Interactive Fiction-speak: A Linguistic Conspiracy! :D

I had a weird thought and was wondering if anyone with experience in Inform7, TADS, or some other programming language could offer their insight:

Inform7 and languages like it rely on a specific syntax to make creating IF easier. That is, you can say something like “The marching band is in the kitchen” and they become something you can interact with, if you’re in the kitchen.

There’s something in linguistics called the Sapir-Whorf hypothesis, which essentially states that language influences thought; the way we think is, at least in some small way, determined by the words we have. Kind of like how Newspeak worked in 1984.

Question for all:
If you work in an IF language, do you find that it shapes your creations into a specific type of world, maybe with objects that you pick up and carry around, inventory, settings, certain types of dialogue, etc.? Do you notice it?
Apologies if I’m being naive in some way through not having more experience with I7 and other languages.

The Sapir-Whorf hypothesis isn’t easy to apply to programming languages. (It’s even debatable if it applies to natural languages; personally I don’t believe it does or the influence is too small to be of any significance.) It’s obvious that what the programming language brings with its standard library will be used in most games and if something can be done in two ways and the other is trivial in the language and the other requires a lot of work and expertise, most authors are likely to take the easy way unless the game absolutely requires something else. For example when you TAKE ALL in an Inform game you always get the same kind of output:

Changing the format to something else takes a lot of effort so most authors just let it be. Another example is that TADS authors are more likely to use suggested topics for conversation because the standard library supports it directly. Inform authors use more varied techniques because the library doesn’t advocate any particular method as strongly.

On the other hand having standard functionality is good so that authors don’t have to re-invent the wheel every time, but on the other hand it could be argued that less variety hinders innovation.

The more interesting question and more relevant to the Sapir-Whorf hypothesis is if the wording the language uses affects the game design. Do games have more indoor locations because most systems call game locations “rooms”? Do Inform games have more male than female animals because the animal kind defaults to male? I don’t think so, but who knows if there’s some subconscious influence somewhere in there.

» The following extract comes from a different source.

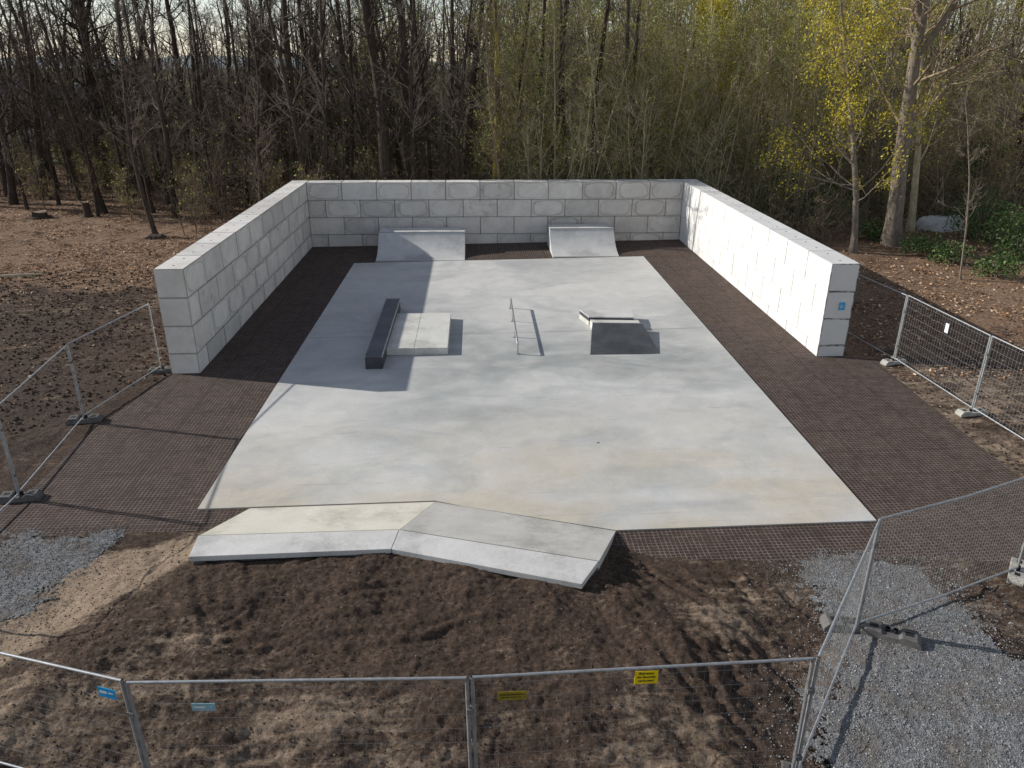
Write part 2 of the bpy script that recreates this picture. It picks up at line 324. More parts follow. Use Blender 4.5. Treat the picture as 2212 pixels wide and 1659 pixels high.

I’d say almost certainly yes on both counts - structure and ease of use influences what makes it in, and assumptions for use influence how those things are made, too. Of course, many of the default states aren’t original to the language; Inform gives you a male protagonist by default, but that’s not a new assumption in the history of IF, gaming, entertainment, or literature, all of which have influenced designers long before they ever read the first line of documentation.

I do find that if I write while coding, my sentences tend to be much more declarative - similar in structure to the ones I’m writing in Inform. I’m not sure how much of that is the language, though, and how much of it is trying to do two things at once. I don’t really think in Inform, though (as is evident by the amount of time I spend rewriting code chunks), so I’m not sure anyone but very very advanced coders might run into the kind of thing Sapir-Whorf refers to. Inform may be more influenced by the structure of English than games are by being written in Inform. (What that influence looks like I have no idea, but especially since it’s a natural language, I’m sure there’s some assumptions that Inform takes on from its mother tongue.)